This is an interesting concept, and one that should be explored when possible, but there are two distinct sets of industrial users (City’s industrial site solution rises from NW parking lot, March 25).

Traditional industrial users can’t afford the rents in this type of building. Rents of $14 per square foot are for small-scale, quasi-industrial/light manufacturing users who more often are artists/craftspeople who fit the allowed uses in the IG zone because they make something.

Users with significant or heavy warehousing needs aren’t going to sign up for this type of building, nor is any decent-size user.

I’m all for building up the small, incubator, industrial/flex market, but projects like this do very little to address the availability of land for larger users or anyone who is a traditional industrial user. You’re talking about two totally different markets — “creative industrial” and “infrastructure/backbone of employment industrial.”

Matthew Call

Oregon City

Colwood site a good solution for city

Glad to see the city shifting away from its previous focus on industrial development of natural areas. Increased efficiency (of which this development is a great example) and re-use of existing industrial land (brownfields) is the sustainable way forward for Portland to fulfill future industrial land needs (City’s industrial site solution rises from NW parking lot, March 25).

The Colwood compromise was a great solution for that specific property, though I’m not sure it is the answer for the other area golf courses.

Micah Meskel

Northeast Portland

Sniff it again: Our air really stinks

Regarding “State’s emissions problems overblown” (guest column, March 20): Note that Allen Schaeffer (executive director of a Maryland diesel fuel educational “nonprofit”) references statewide statistics, not from the Portland area. Gee, does he really think Southeastern and Central Oregon’s air is as polluted as the Portland region? Or that we are so backward out West that we are not able to separate fact from propaganda?

I’ve been breathing carcinogenic diesel fumes for 17 years on my daily, year-round bike commute to work downtown from my home in Northeast Portland. Not only is the smell of downtown Portland’s air repugnant (ask people who work, walk and bike downtown every day), but just a few years ago, North and Northeast Portland neighborhoods were reported as having extremely excessive benzene levels because of the dirty fuel sold in Oregon.

Even our so-called recreational areas reek of diesel fumes: Mount Hood during ski season, the Springwater Corridor that runs through industrial areas, the Interstate 205 bike path that parallels putrid traffic jams from and to Vancouver, Wash., (70,000 vehicles a day cross to Oregon for work), and the vaunted (why is beyond me) Highway 30 bike route, and even Sauvie Island. Both are polluted with diesel and industrial fumes or pesticides. And Swan Island (places are named for those creatures that lived there before development destroyed their habitat) where the air is so bad that I think the workers should wear respirators outside. And we can’t discount the suburbs.

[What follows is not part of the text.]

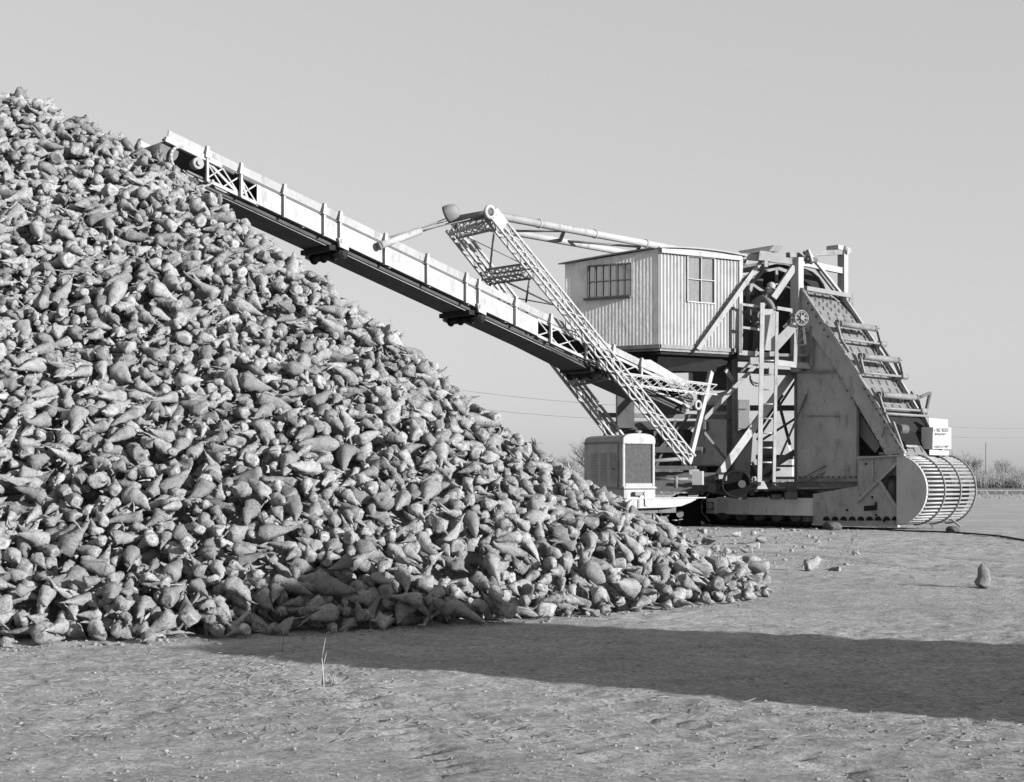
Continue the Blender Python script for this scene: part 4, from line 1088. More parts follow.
placed = []     # variant, rotation, position, scale
def try_rest(x, y, Rm_, b, sc):
    c = (b.sc @ Rm_.T) * sc; r = b.sr * sc
    ext = np.abs(c[:, :2]).max() + r.max()
    i0, i1 = int((x - ext - GX0) / FS), int((x + ext - GX0) / FS) + 2; j0, j1 = int((y - ext - GY0) / FS), int((y + ext - GY0) / FS) + 2
    if i0 < 0 or j0 < 0 or i1 >= nfx or j1 >= nfy: return None
    gx, gy = fx_[i0:i1, None] - x, fy_[None, j0:j1] - y
    d2 = r[:, None, None] ** 2 - (gx[None] - c[:, 0, None, None]) ** 2 - (gy[None] - c[:, 1, None, None]) ** 2
    sq = np.sqrt(np.maximum(d2, 0)); ok = d2 > 0
    bot = np.where(ok, c[:, 2, None, None] - sq, 1e3).min(0); top = np.where(ok, c[:, 2, None, None] + sq, -1e3).max(0)
    z = (S_[i0:i1, j0:j1] - bot).max()
    return z, (i0, i1, j0, j1), top

def place(x0, x1, y0, y1, n, keep, tries=3, maxover=.12):
    cnt = 0
    for _ in range(n):
        best = None
        vi = RNG.integers(len(variants)); b = variants[vi]; sc = RNG.choice([RNG.uniform(.55, .8), RNG.uniform(.8, 1.05), RNG.uniform(.9, 1.2)])
        for k in range(tries):
            x, y = RNG.uniform(x0, x1), RNG.uniform(y0, y1)
            i, j = int((x - GX0) / FS), int((y - GY0) / FS)
            if not (0 <= i < nfx and 0 <= j < nfy): continue
            h = Hf[i, j]
            if not keep(x, y, h): continue
            a = RNG.uniform(0, 2 * math.pi); ax = np.array([math.cos(a), math.sin(a), 0]); slope = Gx[i, j] * ax[0] + Gy[i, j] * ax[1]
            ax[2] = slope * .75 + RNG.normal(0, .38)
            Rm_ = rot_from(ax, RNG.uniform(0, 6.28))
            res = try_rest(x, y, Rm_, b, sc)
            if res is None: continue
            over = res[0] - h
            if over > maxover: continue
            if best is None or over < best[0]: best = (over, x, y, Rm_, res)
        if best is None: continue
        _, x, y, Rm_, (z, (i0, i1, j0, j1), top) = best
        S_[i0:i1, j0:j1] = np.maximum(S_[i0:i1, j0:j1], z + top)
        placed.append((vi, Rm_, np.array([x, y, z]), sc)); cnt += 1
    return cnt
on_pile = lambda x, y, h: h > .03
# which part of the heap the camera side can show: front face, hip and a little behind it
hipx, hipy = H_[:, 0], H_[:, 1]
def front(x, y, h):
    if h <= .02: return False
    k = np.interp(x, hipx, hipy)
    return y < k + 1.6
def back(x, y, h): return h > .05 and y >= np.interp(x, hipx, hipy) + 1.3
xa = -9.0 + .5
for _ in range(30):
    place(-7.6, 3.4, 8.6, 19.6, 640, front, 4)
place(-7.0, 5.2, 13.0, 26.0, 3000, back, 2)
# strays along the foot
toe_line = lambda x: np.interp(x, T_[:, 0], T_[:, 1])
def foot(x, y, h): 
    d = y - toe_line(x); return -.22 < d < .35 and x < 2.3
place(-5.0, 2.4, 8.6, 15.5, 700, foot, 3, .2)
place(1.5, 2.5, 12.4, 17.0, 34, lambda x, y, h: h < .12 and x / y < .172, 1, .3)

beet_m = {}
def beet_material(name, base, spots, var):
    m = bpy.data.materials.new(name); m.use_nodes = True; nt = m.node_tree; N, L = nt.nodes, nt.links; bs = N['Principled BSDF']; bs.inputs['Roughness'].default_value = .8
    bs.inputs['Specular IOR Level'].default_value = .25
    tc = N.new('ShaderNodeTexCoord'); ob = N.new('ShaderNodeObjectInfo'); at = N.new('ShaderNodeAttribute'); at.attribute_name = 'tint'
    ad = N.new('ShaderNodeMath'); ad.operation = 'ADD'; L.new(ob.outputs['Random'], ad.inputs[0]); L.new(at.outputs['Fac'], ad.inputs[1])
    fr = N.new('ShaderNodeMath'); fr.operation = 'FRACT'; L.new(ad.outputs[0], fr.inputs[0])
    r0 = N.new('ShaderNodeMapRange'); r0.inputs['To Min'].default_value = base * (1 - var); r0.inputs['To Max'].default_value = base * (1 + var); L.new(fr.outputs[0], r0.inputs['Value'])
    def noise(sc, det=6, ro=.65):
        n = N.new('ShaderNodeTexNoise'); n.inputs['Scale'].default_value = sc; n.inputs['Detail'].default_value = det; n.inputs['Roughness'].default_value = ro; L.new(tc.outputs['Object'], n.inputs['Vector']); return n.outputs['Fac']
    def rng(v, a, b, c, d):
        r = N.new('ShaderNodeMapRange'); r.inputs['From Min'].default_value = a; r.inputs['From Max'].default_value = b; r.inputs['To Min'].default_value = c; r.inputs['To Max'].default_value = d; L.new(v, r.inputs['Value']); return r.outputs['Result']
    out = r0.outputs['Result']
    for v in (rng(noise(18), .3, .7, .7, 1.22), rng(noise(38, 9, .8), .50, .62, 1, spots), rng(noise(110, 6, .75), .35, .65, .72, 1.25)):
        k = N.new('ShaderNodeMath'); k.operation = 'MULTIPLY'; L.new(out, k.inputs[0]); L.new(v, k.inputs[1]); out = k.outputs[0]
    cc = N.new('ShaderNodeCombineColor')
    for i in range(3): L.new(out, cc.inputs[i])
    L.new(cc.outputs[0], bs.inputs['Base Color'])
    bp = N.new('ShaderNodeBump'); bp.inputs['Strength'].default_value = .8; bp.inputs['Distance'].default_value = .012
    L.new(noise(70, 8, .7), bp.inputs['Height']); L.new(bp.outputs['Normal'], bs.inputs['Normal'])
    return m
BM = [beet_material('beet_skin', .215, .38, .30), beet_material('beet_cut_rim', .28, .5, .2), beet_material('beet_cut_core', .2, .45, .25)]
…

I invite Mr. Schaeffer to actually visit Portland and bicycle every day for a month here before he tries to pull the wool over our eyes again.

T.K. Mantese

Northeast Portland

Industrial site can help PDX avoid birds

Thirty-five acres of new industrial real estate between Portland International Airport and the Columbia Slough (City buys Colwood Golf Course for Cully natural area, March 25) — this is a really important part of the deal that gets scant coverage and is overlooked by the naysayers on both sides.

Why I’m for it 100 percent? Right now there is a pond up there where hundreds of geese gather and is a real headache to the folks at PDX that try to prevent bird strikes. What would one bird strike leading to a commercial plane crash cost the city? There are plenty of ponds in the area slightly further from the runways. We can save airport maintenance, time and money, and add to the needed PDX industrial area with this deal.